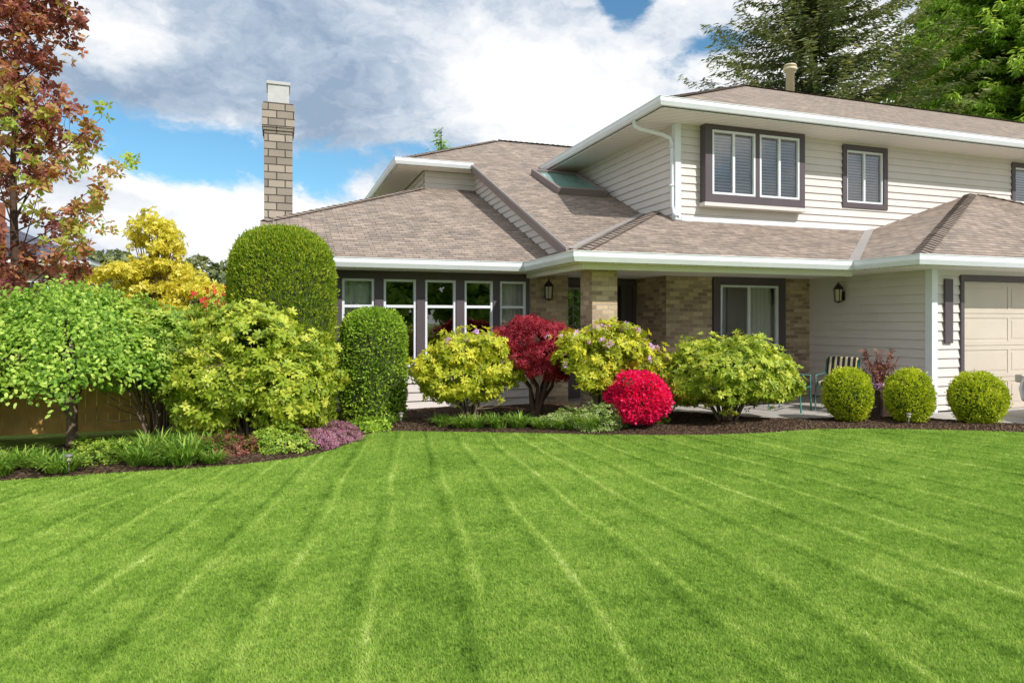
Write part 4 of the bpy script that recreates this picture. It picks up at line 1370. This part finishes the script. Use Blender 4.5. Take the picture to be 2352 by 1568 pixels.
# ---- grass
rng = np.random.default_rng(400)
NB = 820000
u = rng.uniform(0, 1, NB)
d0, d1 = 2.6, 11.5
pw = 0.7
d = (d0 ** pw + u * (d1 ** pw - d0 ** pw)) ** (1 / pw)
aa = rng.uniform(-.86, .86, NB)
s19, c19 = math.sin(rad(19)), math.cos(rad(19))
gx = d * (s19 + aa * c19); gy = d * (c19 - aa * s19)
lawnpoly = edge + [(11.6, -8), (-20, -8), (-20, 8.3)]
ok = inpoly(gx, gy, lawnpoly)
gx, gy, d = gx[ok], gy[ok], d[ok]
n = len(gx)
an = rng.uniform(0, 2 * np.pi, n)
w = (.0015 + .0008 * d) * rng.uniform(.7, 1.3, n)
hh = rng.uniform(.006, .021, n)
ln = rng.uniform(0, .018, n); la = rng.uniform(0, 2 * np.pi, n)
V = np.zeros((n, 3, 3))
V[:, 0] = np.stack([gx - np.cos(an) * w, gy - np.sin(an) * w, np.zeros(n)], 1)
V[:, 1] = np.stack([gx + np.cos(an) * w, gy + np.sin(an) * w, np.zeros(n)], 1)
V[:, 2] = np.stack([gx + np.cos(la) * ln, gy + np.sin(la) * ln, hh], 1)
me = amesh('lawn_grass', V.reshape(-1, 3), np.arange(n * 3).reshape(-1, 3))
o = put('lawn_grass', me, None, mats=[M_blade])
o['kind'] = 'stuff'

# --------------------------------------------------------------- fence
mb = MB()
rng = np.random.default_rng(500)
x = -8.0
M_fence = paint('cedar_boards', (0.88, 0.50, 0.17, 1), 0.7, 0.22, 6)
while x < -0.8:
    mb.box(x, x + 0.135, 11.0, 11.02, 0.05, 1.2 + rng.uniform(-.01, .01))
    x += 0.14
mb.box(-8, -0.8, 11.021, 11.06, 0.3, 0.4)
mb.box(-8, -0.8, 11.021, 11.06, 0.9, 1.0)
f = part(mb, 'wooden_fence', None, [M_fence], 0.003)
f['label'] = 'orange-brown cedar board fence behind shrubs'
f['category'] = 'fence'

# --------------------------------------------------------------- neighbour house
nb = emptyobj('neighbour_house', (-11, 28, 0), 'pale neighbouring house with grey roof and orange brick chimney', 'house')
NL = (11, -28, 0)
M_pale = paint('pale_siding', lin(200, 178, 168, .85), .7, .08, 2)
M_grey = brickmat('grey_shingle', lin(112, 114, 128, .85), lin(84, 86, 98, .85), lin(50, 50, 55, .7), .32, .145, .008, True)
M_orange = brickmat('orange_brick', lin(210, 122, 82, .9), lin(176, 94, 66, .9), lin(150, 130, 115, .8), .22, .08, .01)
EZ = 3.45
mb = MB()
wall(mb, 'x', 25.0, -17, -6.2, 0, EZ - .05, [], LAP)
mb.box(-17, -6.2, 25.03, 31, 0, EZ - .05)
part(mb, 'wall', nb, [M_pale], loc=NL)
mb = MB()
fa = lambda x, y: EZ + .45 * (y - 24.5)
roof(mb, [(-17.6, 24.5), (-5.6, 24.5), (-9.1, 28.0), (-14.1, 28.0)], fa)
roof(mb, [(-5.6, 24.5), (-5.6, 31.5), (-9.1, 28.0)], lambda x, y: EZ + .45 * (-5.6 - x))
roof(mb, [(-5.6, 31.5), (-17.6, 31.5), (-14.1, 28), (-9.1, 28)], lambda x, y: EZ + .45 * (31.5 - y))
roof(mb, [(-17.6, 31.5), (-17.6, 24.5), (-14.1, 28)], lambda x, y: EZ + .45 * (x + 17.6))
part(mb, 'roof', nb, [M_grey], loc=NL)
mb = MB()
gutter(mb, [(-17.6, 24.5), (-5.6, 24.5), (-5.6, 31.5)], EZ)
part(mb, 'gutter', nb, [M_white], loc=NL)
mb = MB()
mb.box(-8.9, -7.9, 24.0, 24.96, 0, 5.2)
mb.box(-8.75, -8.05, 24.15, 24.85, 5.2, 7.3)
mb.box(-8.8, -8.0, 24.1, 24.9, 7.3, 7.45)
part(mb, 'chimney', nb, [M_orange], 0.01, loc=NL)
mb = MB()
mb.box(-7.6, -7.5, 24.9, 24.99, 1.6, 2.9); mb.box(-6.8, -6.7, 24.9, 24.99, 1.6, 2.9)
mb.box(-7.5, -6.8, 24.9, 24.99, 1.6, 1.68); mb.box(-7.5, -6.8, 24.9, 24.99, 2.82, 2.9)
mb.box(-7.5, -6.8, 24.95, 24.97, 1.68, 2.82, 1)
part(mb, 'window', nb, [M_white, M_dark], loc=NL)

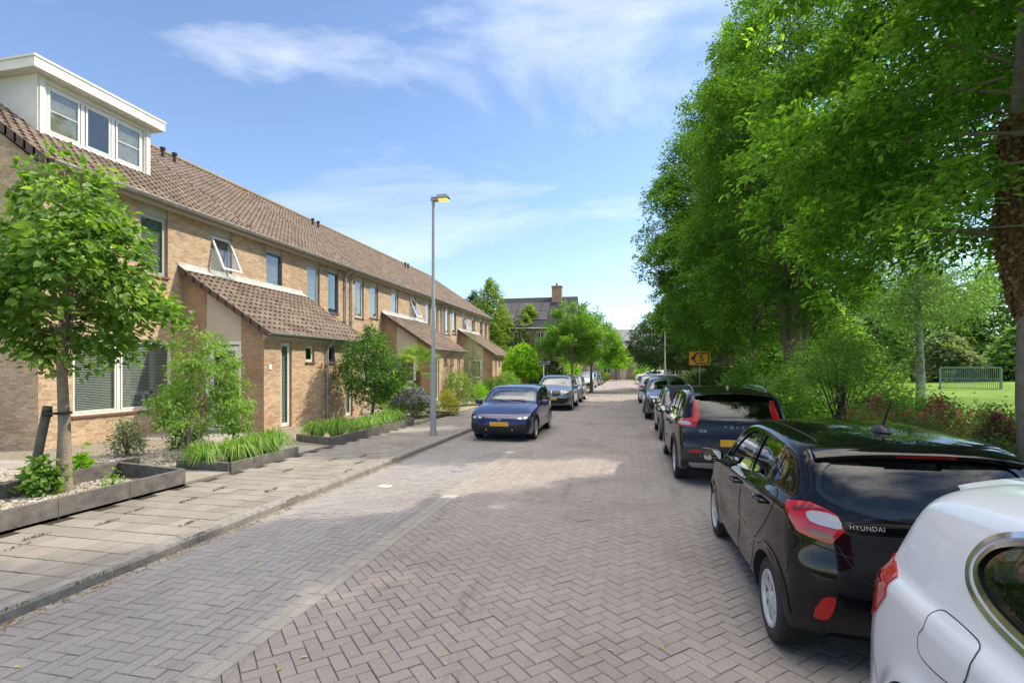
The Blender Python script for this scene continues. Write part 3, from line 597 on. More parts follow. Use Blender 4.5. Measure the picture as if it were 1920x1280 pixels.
+ + + + + + +
Reproduce the full listing above verbatim, with no pictures included.

FINAL RESULT:
Write part 4 of the bpy script that recreates this picture. It picks up at line 1370. This part finishes the script. Use Blender 4.5. Take the picture to be 2352 by 1568 pixels.
# ---- grass
rng = np.random.default_rng(400)
NB = 820000
u = rng.uniform(0, 1, NB)
d0, d1 = 2.6, 11.5
pw = 0.7
d = (d0 ** pw + u * (d1 ** pw - d0 ** pw)) ** (1 / pw)
aa = rng.uniform(-.86, .86, NB)
s19, c19 = math.sin(rad(19)), math.cos(rad(19))
gx = d * (s19 + aa * c19); gy = d * (c19 - aa * s19)
lawnpoly = edge + [(11.6, -8), (-20, -8), (-20, 8.3)]
ok = inpoly(gx, gy, lawnpoly)
gx, gy, d = gx[ok], gy[ok], d[ok]
n = len(gx)
an = rng.uniform(0, 2 * np.pi, n)
w = (.0015 + .0008 * d) * rng.uniform(.7, 1.3, n)
hh = rng.uniform(.006, .021, n)
ln = rng.uniform(0, .018, n); la = rng.uniform(0, 2 * np.pi, n)
V = np.zeros((n, 3, 3))
V[:, 0] = np.stack([gx - np.cos(an) * w, gy - np.sin(an) * w, np.zeros(n)], 1)
V[:, 1] = np.stack([gx + np.cos(an) * w, gy + np.sin(an) * w, np.zeros(n)], 1)
V[:, 2] = np.stack([gx + np.cos(la) * ln, gy + np.sin(la) * ln, hh], 1)
me = amesh('lawn_grass', V.reshape(-1, 3), np.arange(n * 3).reshape(-1, 3))
o = put('lawn_grass', me, None, mats=[M_blade])
o['kind'] = 'stuff'

# --------------------------------------------------------------- fence
mb = MB()
rng = np.random.default_rng(500)
x = -8.0
M_fence = paint('cedar_boards', (0.88, 0.50, 0.17, 1), 0.7, 0.22, 6)
while x < -0.8:
    mb.box(x, x + 0.135, 11.0, 11.02, 0.05, 1.2 + rng.uniform(-.01, .01))
    x += 0.14
mb.box(-8, -0.8, 11.021, 11.06, 0.3, 0.4)
mb.box(-8, -0.8, 11.021, 11.06, 0.9, 1.0)
f = part(mb, 'wooden_fence', None, [M_fence], 0.003)
f['label'] = 'orange-brown cedar board fence behind shrubs'
f['category'] = 'fence'

# --------------------------------------------------------------- neighbour house
nb = emptyobj('neighbour_house', (-11, 28, 0), 'pale neighbouring house with grey roof and orange brick chimney', 'house')
NL = (11, -28, 0)
M_pale = paint('pale_siding', lin(200, 178, 168, .85), .7, .08, 2)
M_grey = brickmat('grey_shingle', lin(112, 114, 128, .85), lin(84, 86, 98, .85), lin(50, 50, 55, .7), .32, .145, .008, True)
M_orange = brickmat('orange_brick', lin(210, 122, 82, .9), lin(176, 94, 66, .9), lin(150, 130, 115, .8), .22, .08, .01)
EZ = 3.45
mb = MB()
wall(mb, 'x', 25.0, -17, -6.2, 0, EZ - .05, [], LAP)
mb.box(-17, -6.2, 25.03, 31, 0, EZ - .05)
part(mb, 'wall', nb, [M_pale], loc=NL)
mb = MB()
fa = lambda x, y: EZ + .45 * (y - 24.5)
roof(mb, [(-17.6, 24.5), (-5.6, 24.5), (-9.1, 28.0), (-14.1, 28.0)], fa)
roof(mb, [(-5.6, 24.5), (-5.6, 31.5), (-9.1, 28.0)], lambda x, y: EZ + .45 * (-5.6 - x))
roof(mb, [(-5.6, 31.5), (-17.6, 31.5), (-14.1, 28), (-9.1, 28)], lambda x, y: EZ + .45 * (31.5 - y))
roof(mb, [(-17.6, 31.5), (-17.6, 24.5), (-14.1, 28)], lambda x, y: EZ + .45 * (x + 17.6))
part(mb, 'roof', nb, [M_grey], loc=NL)
mb = MB()
gutter(mb, [(-17.6, 24.5), (-5.6, 24.5), (-5.6, 31.5)], EZ)
part(mb, 'gutter', nb, [M_white], loc=NL)
mb = MB()
mb.box(-8.9, -7.9, 24.0, 24.96, 0, 5.2)
mb.box(-8.75, -8.05, 24.15, 24.85, 5.2, 7.3)
mb.box(-8.8, -8.0, 24.1, 24.9, 7.3, 7.45)
part(mb, 'chimney', nb, [M_orange], 0.01, loc=NL)
mb = MB()
mb.box(-7.6, -7.5, 24.9, 24.99, 1.6, 2.9); mb.box(-6.8, -6.7, 24.9, 24.99, 1.6, 2.9)
mb.box(-7.5, -6.8, 24.9, 24.99, 1.6, 1.68); mb.box(-7.5, -6.8, 24.9, 24.99, 2.82, 2.9)
mb.box(-7.5, -6.8, 24.95, 24.97, 1.68, 2.82, 1)
part(mb, 'window', nb, [M_white, M_dark], loc=NL)

The Blender Python script for this scene continues. Write part 3, from line 597 on. More parts follow. Use Blender 4.5. Measure the picture as if it were 1920x1280 pixels.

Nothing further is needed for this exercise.